To many variables to say.

It's certainly not unreasonable but still an assumption to say that these chips will necessarily draw more power than current iterations. Is this true somewhere?
You can't say anything for certain until you know who is doing the fabrication and on what process. Even then you need to know what the configuration is.

For example a two core GPU might actually run cooler that the current GPU while the sixteen core variant would be hotter. This is total speculation of course as I have no data. It also doesn't take into account the possibility that Apple might go middle of the road with 4 GPU cores or use odd clock rates.

So one can not assume that the hardware will be power hungery. On the baseline iPhone Apple has a lot of incentive to actually lower power usage so I foresee chip sets that are actually cooler. What this info release does today is to indicate that it will be easy to tailor performance to a devices power profile.

[qoute]


Disclaimer: no, I have not read the PR fully.[/QUOTE]
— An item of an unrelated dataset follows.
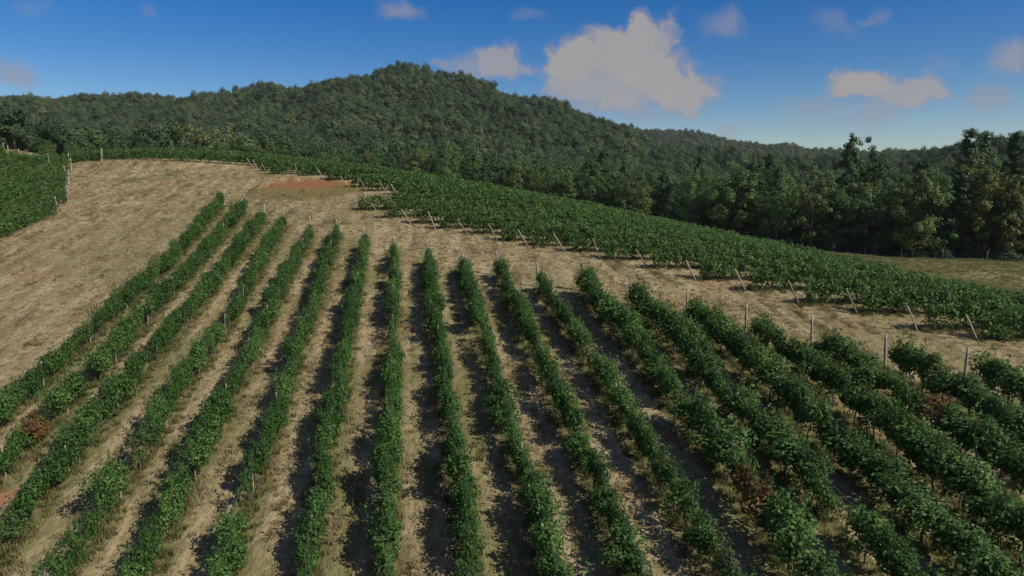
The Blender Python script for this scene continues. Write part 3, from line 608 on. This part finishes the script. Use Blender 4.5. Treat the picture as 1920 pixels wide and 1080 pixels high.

You likely wouldn't find the definitive info there. As noted there are many factors involved.
 
seems that there are people that think that just because Apple is working on the iPhone 3.0 software there will be no new hardware ... thats wrong ..
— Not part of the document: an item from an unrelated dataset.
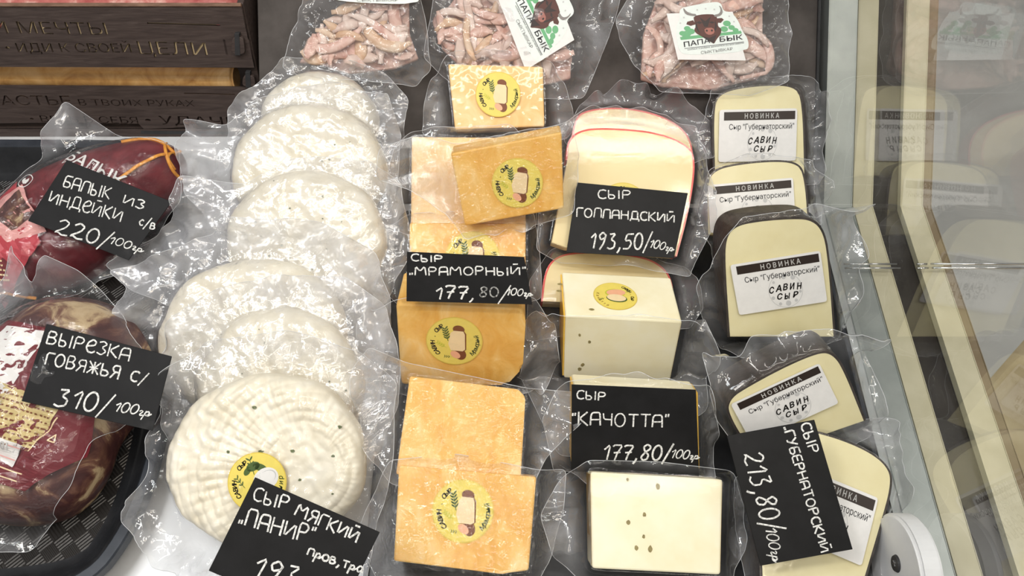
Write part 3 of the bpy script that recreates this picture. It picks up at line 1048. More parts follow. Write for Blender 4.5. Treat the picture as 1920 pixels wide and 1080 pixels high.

Apple have seperate Hardware and Software iPhone Teams. Do you think the hardware team have done nothing ??? ..

Yea your right, while there is a possibility that there won't be a new iPhone this summer it doesn't make any sense to say that there won't be for sure just because there is a major software release coming up, the software engineers don't have anything to do with the physical design and hardware of the iPhone.
 
So, if these were announced and released today.

Lets say Apple IS using this in the next iPhone due out this June/July.

Wouldn't they need to be buying them, building them and testing them....like....NOW?!

How long does it take from production to release? Because that only leaves them, what, right around 3-4 months?

I for one, will be buying my first iPhone this summer and I'm hoping its an upgraded faster version, so, I hope its true.